The message is contradictory-get married to the wrong man and you will be in prison where you cannot rely on a man to get you out (i.e. step-father, parole board), but then get married so you will not come back. Perhaps it was because of the Hollywood Production Code that this message of the saving power of hetero-normative relationships was put in at the end in order to counter-act the ability of hardened "dames" to survive without men. However, if this is so then Reform School Girls, signifying the uncensored latent content of Caged, should not contain this mixed message; yet it does. Everything lesbian is abject in this film. Like in Caged, lesbians are predators, preying on the meek and innocent. The stomping on the kitten, the vulgar, crude references to female body parts and lesbian activity, the leather outfits and husky voices are all designed to portray that filth of lesbian activity.

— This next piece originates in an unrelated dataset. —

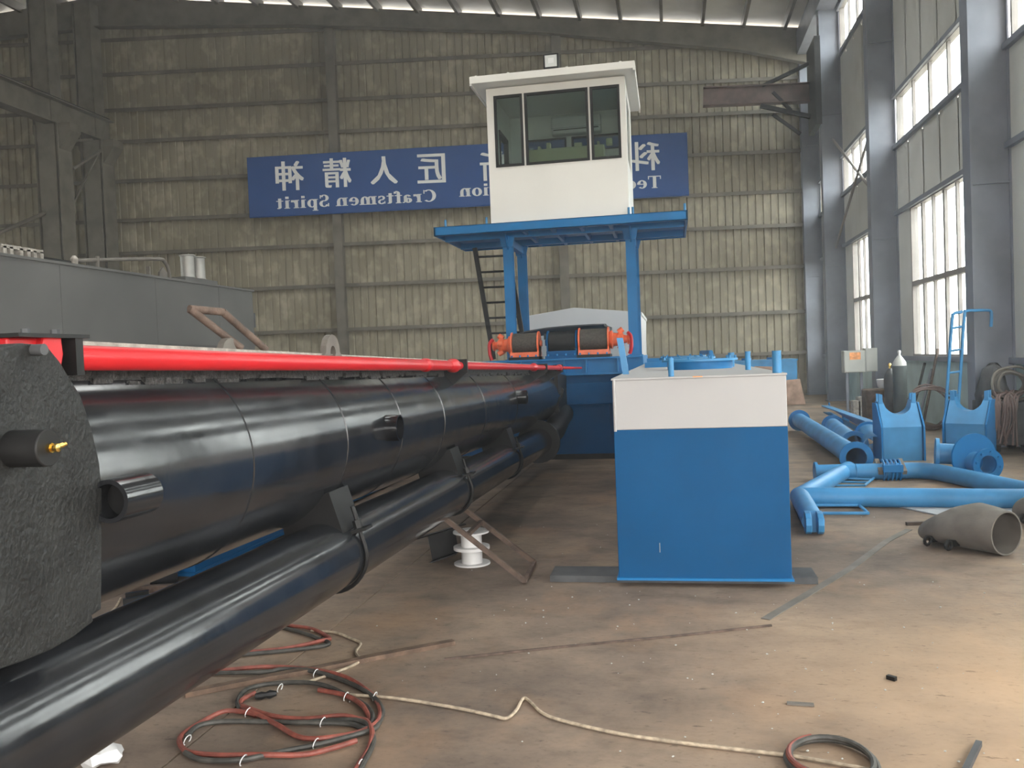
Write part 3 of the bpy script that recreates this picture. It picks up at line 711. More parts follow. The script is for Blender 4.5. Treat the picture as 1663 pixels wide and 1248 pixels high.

In Caged, Kitty refers to Harper's first name being "filth", only emphasizing the evil, repugnant nature of the resident lesbian in charge. Both these films, one censored by the code, the other not, exude these contradictory messages of homosexual/social acceptance/repugnance as an unconscious assertion of their film/dream metaphor. Freud states, "Impulses with contrary aims exist side by side in the unconscious without any call being made for the adjustment between them"(53). This also portrays how Reform School Girls has its own latent and manifest content, that it cannot fully assimilate the "real" into its own narrative, and that movies post-production code can be read as having their own self-inscribed censors.